At one point in the late morning, Johnny Cash and John Henry engaged in some jousting. John Henry was used to being the biggest little pug in his immediate environment. Big JC outweighed him by 30% or so. John Henry was soon struggling. What happened next surprised and, in a weird way, delighted me. Jordan climbed arthritically out of her bed and placed herself directly between the two boys. She stared at Big JC with her Jordan stare—part malice, part cataract. JC retreated into a corner, like a bad guy in a cartoon. And he stayed there while Jordan—half as big but infinitely feistier—held her ground. Up to this point, we had believed that she didn’t care for John Henry. That she, as best, tolerated him. But here she was: standing up for him. No one messes with this airhead but me, she was saying. We heard it. And so did Johnny Cash.
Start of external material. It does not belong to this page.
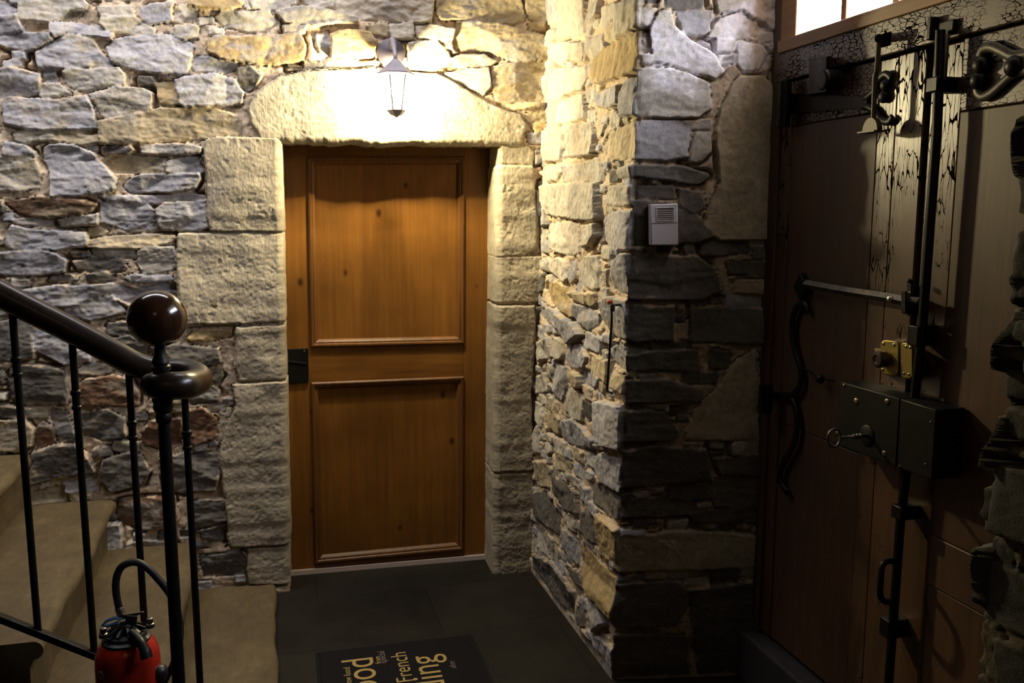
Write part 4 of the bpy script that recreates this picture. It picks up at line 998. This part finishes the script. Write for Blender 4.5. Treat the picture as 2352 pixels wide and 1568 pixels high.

The novelty of the names soon started to wear off. Shouting “Johnny Cash” whenever we wanted to attract his attention was fun for roughly two hours. I switched to referring to them as Big JC and Little JC, which were yet more new names they also would never recognize. When talking to them, I mainly said “Hey you” or “Hey bay-bee” in a possibly/definitely creepy way.
We moved to the office for the day. Things took a while to settle down. Our kids took the beds as they'd done a hundred times before. Big JC followed Little JC around the room until she settled under my chair-that's really-storage. Big JC couldn’t get under there, so he lay beside her. At least for a while, before the pacing began again.

Slowly . . . eventually . . . they all settle. I could concentrate on work. Is this . . . going to be OK?
Despite the tricky start and my wife and I finally understanding what we’d said yes to, it took less than a day for us to fall in love with them, manipulative bastards that they were.